Task to complete :: Return the listing below in full, with every line exactly as it is.
----
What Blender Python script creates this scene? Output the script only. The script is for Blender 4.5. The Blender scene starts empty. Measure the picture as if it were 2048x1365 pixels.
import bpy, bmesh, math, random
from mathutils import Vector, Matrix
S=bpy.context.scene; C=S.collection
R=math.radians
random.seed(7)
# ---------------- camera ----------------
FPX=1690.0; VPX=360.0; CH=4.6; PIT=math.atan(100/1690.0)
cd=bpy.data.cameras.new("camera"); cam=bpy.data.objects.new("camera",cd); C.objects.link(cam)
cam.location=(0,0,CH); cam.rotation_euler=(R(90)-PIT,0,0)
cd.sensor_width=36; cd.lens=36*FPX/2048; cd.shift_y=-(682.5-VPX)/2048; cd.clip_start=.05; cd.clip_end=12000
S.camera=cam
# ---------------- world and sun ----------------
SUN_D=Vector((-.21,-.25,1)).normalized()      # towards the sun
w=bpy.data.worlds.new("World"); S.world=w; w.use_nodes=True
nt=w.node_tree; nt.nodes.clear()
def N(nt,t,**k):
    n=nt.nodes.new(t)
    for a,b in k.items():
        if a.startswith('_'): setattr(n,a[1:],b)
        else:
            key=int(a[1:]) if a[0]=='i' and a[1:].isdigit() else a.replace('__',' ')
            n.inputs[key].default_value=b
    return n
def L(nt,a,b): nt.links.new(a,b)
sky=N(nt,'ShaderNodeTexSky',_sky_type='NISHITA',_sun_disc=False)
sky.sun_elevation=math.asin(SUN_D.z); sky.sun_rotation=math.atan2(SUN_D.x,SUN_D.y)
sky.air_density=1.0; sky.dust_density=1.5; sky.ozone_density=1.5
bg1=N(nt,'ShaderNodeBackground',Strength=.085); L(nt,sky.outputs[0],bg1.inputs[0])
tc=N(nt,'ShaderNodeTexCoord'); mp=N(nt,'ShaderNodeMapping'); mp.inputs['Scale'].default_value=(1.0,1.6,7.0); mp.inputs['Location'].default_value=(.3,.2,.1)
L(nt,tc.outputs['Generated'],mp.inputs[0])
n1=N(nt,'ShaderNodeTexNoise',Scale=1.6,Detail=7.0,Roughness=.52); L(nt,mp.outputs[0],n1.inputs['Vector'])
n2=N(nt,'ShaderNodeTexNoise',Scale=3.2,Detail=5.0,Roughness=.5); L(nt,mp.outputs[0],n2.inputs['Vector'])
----
Complete output ::
What Blender Python script creates this scene? Output the script only. The script is for Blender 4.5. The Blender scene starts empty. Measure the picture as if it were 2048x1365 pixels.
import bpy, bmesh, math, random
from mathutils import Vector, Matrix
S=bpy.context.scene; C=S.collection
R=math.radians
random.seed(7)
# ---------------- camera ----------------
FPX=1690.0; VPX=360.0; CH=4.6; PIT=math.atan(100/1690.0)
cd=bpy.data.cameras.new("camera"); cam=bpy.data.objects.new("camera",cd); C.objects.link(cam)
cam.location=(0,0,CH); cam.rotation_euler=(R(90)-PIT,0,0)
cd.sensor_width=36; cd.lens=36*FPX/2048; cd.shift_y=-(682.5-VPX)/2048; cd.clip_start=.05; cd.clip_end=12000
S.camera=cam
# ---------------- world and sun ----------------
SUN_D=Vector((-.21,-.25,1)).normalized()      # towards the sun
w=bpy.data.worlds.new("World"); S.world=w; w.use_nodes=True
nt=w.node_tree; nt.nodes.clear()
def N(nt,t,**k):
    n=nt.nodes.new(t)
    for a,b in k.items():
        if a.startswith('_'): setattr(n,a[1:],b)
        else:
            key=int(a[1:]) if a[0]=='i' and a[1:].isdigit() else a.replace('__',' ')
            n.inputs[key].default_value=b
    return n
def L(nt,a,b): nt.links.new(a,b)
sky=N(nt,'ShaderNodeTexSky',_sky_type='NISHITA',_sun_disc=False)
sky.sun_elevation=math.asin(SUN_D.z); sky.sun_rotation=math.atan2(SUN_D.x,SUN_D.y)
sky.air_density=1.0; sky.dust_density=1.5; sky.ozone_density=1.5
bg1=N(nt,'ShaderNodeBackground',Strength=.085); L(nt,sky.outputs[0],bg1.inputs[0])
tc=N(nt,'ShaderNodeTexCoord'); mp=N(nt,'ShaderNodeMapping'); mp.inputs['Scale'].default_value=(1.0,1.6,7.0); mp.inputs['Location'].default_value=(.3,.2,.1)
L(nt,tc.outputs['Generated'],mp.inputs[0])
n1=N(nt,'ShaderNodeTexNoise',Scale=1.6,Detail=7.0,Roughness=.52); L(nt,mp.outputs[0],n1.inputs['Vector'])
n2=N(nt,'ShaderNodeTexNoise',Scale=3.2,Detail=5.0,Roughness=.5); L(nt,mp.outputs[0],n2.inputs['Vector'])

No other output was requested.